The Avengers is impossible. It shouldn’t work. It has no business being good.
And yet, The Avengers is the greatest superhero movie ever made. It is the best comic book movie ever made. It will be damn close to the funniest movie you’ll see all year. It will also undoubtedly have the most thrilling action sequence, which tears through the New York City skyline for 30 minutes in what feels at times like one long tracking shot. It ranks among writer/director Joss Whedon’s best, who for my money still has a perfect track record (Alien: Resurrection excluded on a couple technicalities). It is better than every Marvel movie that feeds into it. It is better than Spider-Man 2. It is even better than that most sacred of cows, The Dark Knight. I should say up front that I’m not much for hyperbole.
Here’s the situation: Loki (played by an appropriately grandiose Tom Hiddleston), has smuggled himself out of Asgard and onto Earth. There he seeks to steal the Tesseract, a big, bright and shiny blue cube he can use to summon his armies and enslave the planet. Appropriately worried about that possibility, Nick Fury (one-eyed Samuel L. Jackson) assembles the Avengers to stop him. There’s Tony Stark (a.k.a. Iron Man, a.k.a. Robert Downey Jr.), Thor (Hemsworth), Bruce Banner (Hulk, Ruffalo), Natasha Romanoff (Black Widow, Johansson), Clint Barton (Hawkeye, Renner), and Steve Rogers (Capt. America, Chris Evans). It helps if you’ve seen the stars’ respective Marvel movies, but it’s hardly necessary. So what makes The Avengers so damn good? It’s hard to pinpoint. Every part of this movie feels polished and designed for success.
The ensemble, for example, is excellent. Robert Downey Jr. as Tony Stark is still a perfect fit, while Renner and Johansson get to settle into their roles nicely. The surprise of the bunch is Ruffalo, who manages to bring a level of depth to Bruce Banner that’s never been captured on screen previously. Watching him (and the improved, excellent animations on “the other guy”), made me yearn for a new Hulk movie. And that’s saying an awful lot.
The writing is, of course, top notch. Whedon breathes life into characters we weren’t that familiar with and makes the ones we already enjoyed even more enjoyable. The Avengers sits on a line between camp and seriousness, and wisely never strays too far into one zone. It’s exciting, funny, and dramatic, and it never takes itself too seriously. This, I believe, is the secret to the film’s success.

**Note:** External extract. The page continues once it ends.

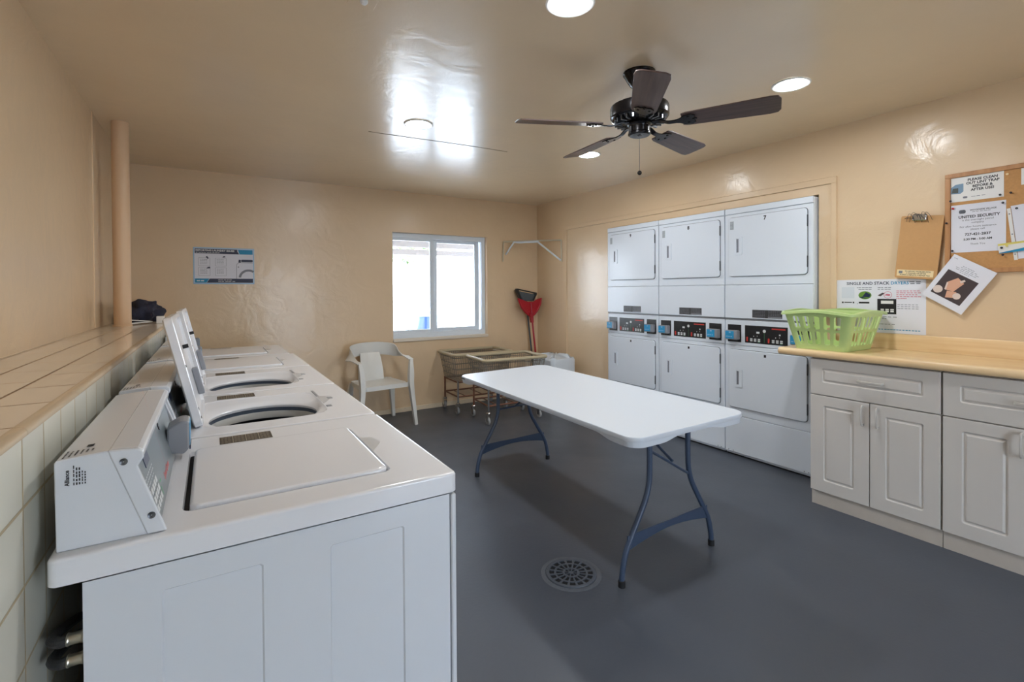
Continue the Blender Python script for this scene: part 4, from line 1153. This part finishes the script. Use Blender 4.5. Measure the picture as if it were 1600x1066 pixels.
# back splat (curved plate)
b = new(); rr = []
for k in range(9):
    f = k/8; z = .405+f*.290; y = .190+.057*f-.02*sin(pi*f); w = .128-.024*f
    rr.append([(x*w, y-.022*(x*x), z) for x in (-1, -.5, 0, .5, 1)]+[(x*w, y-.022*(x*x)+.007, z) for x in (1, .5, 0, -.5, -1)])
loops(b, rr); obj('backrest', b, M_CHAIR, t, smooth=60)
# continuous top rail running forward and down into the arms
rail = smooth_path([(-.262, -.19, .650), (-.272, -.08, .664), (-.274, .03, .680), (-.260, .12, .704), (-.205, .205, .722), (-.11, .245, .734), (0, .252, .738), (.11, .245, .734), (.205, .205, .722), (.260, .12, .704), (.274, .03, .680), (.272, -.08, .664), (.262, -.19, .650)], 5)
m_ = len(rail)-1; sc = []
b = new(); rr = []
for i, p in enumerate(rail):
    f = abs(2*i/m_-1)          # 0 at the back centre, 1 at the arm fronts
    tn = (rail[min(i+1, m_)]-rail[max(i-1, 0)]).normalized(); side = tn.cross(Vector((0, 0, 1))).normalized()
    tilt = radians(80)*(1-min(1, max(0, (f-.45)/.35)))      # vertical band at the back, flat on the arms
    wdt = .050+.085*min(1, max(0, (.85-f)/.45)); ax_ = (side*cos(tilt)+Vector((0, 0, 1))*sin(tilt)); nx = tn.cross(ax_).normalized()
    rr.append([p+ax_*wdt/2*a+nx*.004*c+nx*.006*(1-abs(a)) for a, c in ((-1, -1), (0, -1), (1, -1), (1, 1), (0, 1), (-1, 1))])
loops(b, rr); obj('armrest_rail', b, M_CHAIR, t, smooth=60)
for s in (-1, 1):
    # front leg continues up to the arm
    p = smooth_path([(s*.285, -.245, 0), (s*.268, -.232, .18), (s*.248, -.218, .40), (s*.252, -.208, .54), (s*.262, -.19, .65)], 5)
    b = new(); k = len(p); sweep(b, p, [(-.020, -.022), (.020, -.022), (.020, .022), (.012, .022), (.012, -.012), (-.020, -.012)], up=(0, 1, 0), scale=[.72+.5*min(1, i/k*1.6) if i < k*.65 else 1.2-.55*(i/k-.65)/.35 for i in range(k)])
    obj('leg', b, M_CHAIR, t, smooth=50)
    p = smooth_path([(s*.255, .225, 0), (s*.235, .205, .2), (s*.220, .188, .33), (s*.212, .180, .41)], 5)
    b = new(); k = len(p); sweep(b, p, [(-.020, -.018), (.020, -.018), (.020, .022), (.012, .022), (.012, -.008), (-.020, -.008)], up=(0, 1, 0), scale=[.75+.5*min(1, i/k*1.8) if i < k*.6 else 1.25-.7*(i/k-.6)/.4 for i in range(k)])
    obj('leg', b, M_CHAIR, t, smooth=50)

# ================================================================== LAUNDRY CARTS
def cart(label):
    t = thing('laundry_cart', label, 'laundry cart', (0, 0, 0), group='wire laundry carts under the window')
    hx, hy, zr = .355, .235, .645
    rim = rrect(-hx, hx, -hy, hy, .035, 5)
    obj('rim', tube(new(), [(x, y, zr) for x, y in rim], .017, 10, closed=True), M_VINYL, t, smooth=60)
    b = new(); zb = .36
    def at(side, s, f):
        ax, ay = hx-.008-.05*f, hy-.008-.035*f; z = zr-(zr-zb)*f
        return {0: (s*ax, -ay, z), 1: (ax, s*ay, z), 2: (-s*ax, ay, z), 3: (-ax, -s*ay, z)}[side]
    for side in range(4):
        N = 26 if side in (0, 2) else 17
        for k in range(N): tube(b, [at(side, -.96+1.92*k/(N-1), 0), at(side, -.96+1.92*k/(N-1), 1)], .0024, 4)
        for f in (.12, .34, .56, .78, 1): tube(b, [at(side, -1, f), at(side, 1, f)], .003, 4)
    for k in range(14):
        x = -.28+.56*k/13; tube(b, [(x, -hy+.045, zb), (x, hy-.045, zb)], .0016, 4)
    for k in range(8):
        y = -.17+.34*k/7; tube(b, [(-hx+.06, y, zb), (hx-.06, y, zb)], .0016, 4)
    obj('wire_basket', b, M_WIRE, t, smooth=60)
    lx, ly = .295, .185
    b = new(); zf = .13
    for z in (.345, .19): tube(b, [(-lx, -ly, z), (lx, -ly, z), (lx, ly, z), (-lx, ly, z)], .009, 8, closed=True)
    for x in (-.2, 0, .2): tube(b, [(x, -ly, .19), (x, ly, .19)], .005, 6)
    obj('lower_frame', b, M_RUST, t, smooth=60)
    for sx_ in (-1, 1):
        for sy_ in (-1, 1):
            lg = obj('leg', tube(new(), [(sx_*lx, sy_*ly, .36), (sx_*lx, sy_*ly, .12)], .0105, 10), M_SILVER if sy_ < 0 else M_RUST, t, label='chrome upright' if sy_ < 0 else 'rusty brown upright')
            cb = new(); X_, Y_ = sx_*lx, sy_*ly
            lathe(cb, [(.016, .128), (.022, .120), (.022, .108), (.012, .104)], 16, (X_, Y_, 0))
            box(cb, X_-.017, X_-.013, Y_-.012, Y_+.036, .035, .11); box(cb, X_+.013, X_+.017, Y_-.012, Y_+.036, .035, .11)
            cs = obj('caster', cb, M_SILVER, lg, bevel=.001)
            obj('caster_wheel', lathe(new(), [(.018, -.012), (.036, -.012), (.040, -.008), (.040, .008), (.036, .012), (.018, .012)], 24, (X_, Y_+.018, .040), 'x'), M_CASTER, cs)
    return t
ca = cart('empty wire laundry cart with tan rim pushed against the far wall'); ca.location = (2.555, 4.945, 0); ca.rotation_euler = (0, 0, radians(-2))
cb_ = copy_tree(ca, None, 'empty wire laundry cart with tan rim in front, behind the folding table'); cb_.location = (2.635, 4.39, 0); cb_.rotation_euler = (0, 0, radians(-4))

# ================================================================== BROOM, DUSTPAN, BIN, RACK
t = thing('broom', 'broom with dark grey bristles standing head up in the far corner', 'broom', (3.42, 5.135, 0))
obj('broom_handle', tube(new(), [(.09, -.02, 0), (-.035, .012, 1.20)], .0105, 10), M_BRISTLE, t)
b = new(); pr = [(-.205, 1.338), (-.185, 1.355), (.105, 1.300), (.108, 1.280), (.058, 1.205), (-.130, 1.215)]
prism(b, [(-.165, 1.325), (.075, 1.282), (.035, 1.20), (-.105, 1.205)], -.022, .022, 'y'); obj('bristles', b, M_BRISTLE, t, bevel=.008)
b = new(); prism(b, [(-.205, 1.335), (-.185, 1.352), (-.165, 1.335), (-.112, 1.20), (-.135, 1.205)], -.025, .025, 'y'); prism(b, [(.075, 1.290), (.108, 1.296), (.108, 1.280), (.058, 1.20), (.035, 1.20)], -.025, .025, 'y'); prism(b, [(-.2, 1.345), (-.185, 1.356), (.108, 1.302), (.105, 1.290)], -.024, .024, 'y')
obj('bristle_edge', b, M_BLACK, t, bevel=.004)
t = thing('dustpan', 'red upright dustpan with long red handle leaning in the far corner', 'dustpan', (3.40, 5.06, 0))
b = new()
sh = [(-.195, 1.235), (-.15, 1.225), (-.05, 1.19), (.03, 1.19), (.10, 1.225), (.145, 1.235), (.135, 1.165), (.095, 1.09), (.045, 1.035), (.01, 1.01), (-.035, 1.02), (-.09, 1.06), (-.15, 1.125)]
cx_, cz_ = -.02, 1.13
prism(b, sh, -.008, .008, 'y')
obj('pan', b, M_RED, t, bevel=.004)
b = new(); rimp = [(x, z) for x, z in sh[5:]+sh[:1]]
tube(b, [(x, -.012, z) for x, z in rimp], .012, 8); prism(b, [(-.03, 1.05), (.02, 1.04), (.025, .93), (-.005, .93)], -.022, .014, 'y')
obj('pan_rim', b, M_RED, t, smooth=60)
obj('dustpan_handle', tube(new(), [(-.012, -.012, 1.17), (.01, -.012, .95), (.05, -.02, .55), (.10, -.03, 0)], .0115, 10), M_RED, t)

t = thing('waste_bin', 'white waste bin with a plastic bag liner in the corner by the dryers', 'bin', (3.335, 4.50, 0))
obj('bin_body', (lambda b: (loops(b, [[(x*s, y*s, z) for x, y in rrect(-.16, .16, -.19, .19, .05, 6)] for s, z in ((.80, 0), (.98, .52), (1.02, .525), (1.03, .545))], True, False), b)[1])(new()), M_WHITE, t, smooth=50)
b = new(); rnd = random.Random(2); n = 40; rr = []
for s, z, j in ((1.045, .40, .006), (1.05, .47, .008), (1.06, .545, .004), (1.0, .575, .012), (.9, .56, .02), (.7, .585, .03), (.3, .60, .02)):
    base = rrect(-.16, .16, -.19, .19, .05, 9); rr.append([(x*s*(1+rnd.uniform(-j, j)), y*s*(1+rnd.uniform(-j, j)), z+rnd.uniform(-j, j)) for x, y in base])
loops(b, rr, False, True); obj('bag_liner', b, M_BAG, t, smooth=80)

# wall rack across the far right corner
t = thing('wall_rack', 'pale metal folding drying rack fixed high across the far right corner', 'rack', (3.3, 4.9, 1.93))
A, B_ = Vector((3.085, 5.19, 1.935)), Vector((3.585, 4.68, 1.935)); O_ = Vector((3.3, 4.9, 1.93))
def rel(p): return tuple(Vector(p)-O_)
M_RACK = mat('pale_metal', srgb(206, 196, 172), .4, metal=.2)
b = new(); tube(b, [rel(A), rel(B_)], .011, 8); obj('cross_bar', b, M_RACK, t)
D_ = B_-A
P1, P2 = A+D_*.20+Vector((-.03, -.03, -.012)), A+D_*.60+Vector((-.05, -.05, -.012))
b = new(); tube(b, smooth_path([rel(P1), rel(P1+Vector((.04, -.06, -.01))), rel((P1+P2)/2+Vector((-.02, -.04, -.012))), rel(P2+Vector((0, -.02, -.01))), rel(P2)]), .010, 8); tube(b, [rel(P1+Vector((.02, .02, 0))), rel(P2+Vector((.02, .02, 0)))], .010, 8); obj('folding_tray', b, M_ALU, t)
obj('drop_bracket', tube(new(), [rel(A), rel((3.075, 5.195, 1.69))], .009, 8), M_RACK, t)
obj('drop_bracket', tube(new(), [rel(B_), rel((3.588, 4.68, 1.675))], .009, 8), M_RACK, t)
obj('diagonal_strut', tube(new(), [rel(P1), rel((3.12, 5.195, 1.78))], .010, 8), M_ALU, t)
obj('diagonal_strut', tube(new(), [rel(P2), rel((3.586, 4.69, 1.69))], .010, 8), M_ALU, t)

# ================================================================== THINGS LEFT ON THE LEDGE
t = thing('cloth_bundle', 'crumpled dark blue cloth heaped on the ledge behind the column', 'cloth', (-.43, 4.55, ZL))
b = new(); bmesh.ops.create_icosphere(b, subdivisions=4, radius=1)
from mathutils import noise
for v in b.verts:
    nn = noise.noise(v.co*2.3)*.35+noise.noise(v.co*5)*.15; v.co *= 1+nn
    v.co.x *= .12; v.co.y *= .2; v.co.z = max(0, v.co.z*.10+.055)
obj('cloth', b, M_CLOTH, t, smooth=80)
def hanger(label, x, y, rz_):
    t = thing('plastic_hanger', label, 'hanger', (x, y, ZL), (0, 0, rz_))
    obj('hanger_frame', tube(new(), smooth_path([(-.16, 0, .01), (-.02, .07, .03), (.02, .07, .03), (.16, 0, .01), (0, -.006, .012), (-.155, .001, .01)], 5), .004, 8), M_WHITE, t)
    obj('hook', tube(new(), smooth_path([(0, .07, .03), (0, .10, .035), (.02, .12, .037), (.03, .10, .036)], 5), .0022, 6), M_SILVER, t)
hanger('white plastic hanger lying on the ledge between the column and the dark cloth', -.42, 4.13, radians(65))
t = thing('small_carton', 'small white carton on the ledge beside the dark cloth', 'carton', (-.30, 4.22, ZL))
obj('carton_box', box(new(), -.022, .022, -.03, .03, 0, .05), M_PAPERW, t, bevel=.002)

Whedon, though he has a long and storied history in television, has helmed only one previous feature, the affable Serenity. And while I do love that movie, it comes nowhere close to the style, precision, and confidence on display here. He’s a master of manipulating the camera in ways you wouldn’t expect; especially for a superhero movie. The group argument scenes are heightened by the leisurely pace at which the camera tracks around the room, giving each hero his/her due whilst maintaining the overstuffed, chaotic sense the film needs to thrive.
He’s not afraid to pull back, either. The final action sequence staged in Manhattan, is a work of unparalleled cinematography and genius. Whedon substitutes the rapid-fire cutting methods of yore with his own, cleaner methods. We may start following Captain America, until Iron Man whizzes by and we’re swept up by him. Then Iron Man gracefully deposits the camera near Hawkeye, where a single arrow is fired and followed to its destination: the head of one of many alien marauders, manning some sort of air speeder that Black Widow happens to be hijacking. It’s graceful and musical and humorous. It might be my favorite action sequence of all-time.
None of this would matter if we didn’t care about the fighters, but the script deftly gives our heroes humanity when other movies would give them stoicism and ponderous self-seriousness. Too long have people ignored the “comic” in “comic book movie.” It’s not so much a matter of one-liners (though there are plenty), as it is a matter of performances, direction, and use of color. It’s buoyant in a way few movies, superhero-based or not, could even hope to attempt.
The Avengers works, in the end, because it knows its absurd. Comic books aren’t realistic for a reason. Most attempts to capture that fun, almost weightless feel have come at the cost of caring about the characters. But while The Avengers plays with its absurdity, it doesn’t mock its characters. It recognizes that these heroes shouldn’t work on a team, and it knows how to have these egos and personalities play off each other in a way that’s both compelling dramatically and riotously funny. This is a master-class of action and comedy. It exposes humanity where many (myself included), thought there was none.
The Avengers is the greatest superhero movie ever made. And the rest aren’t even close.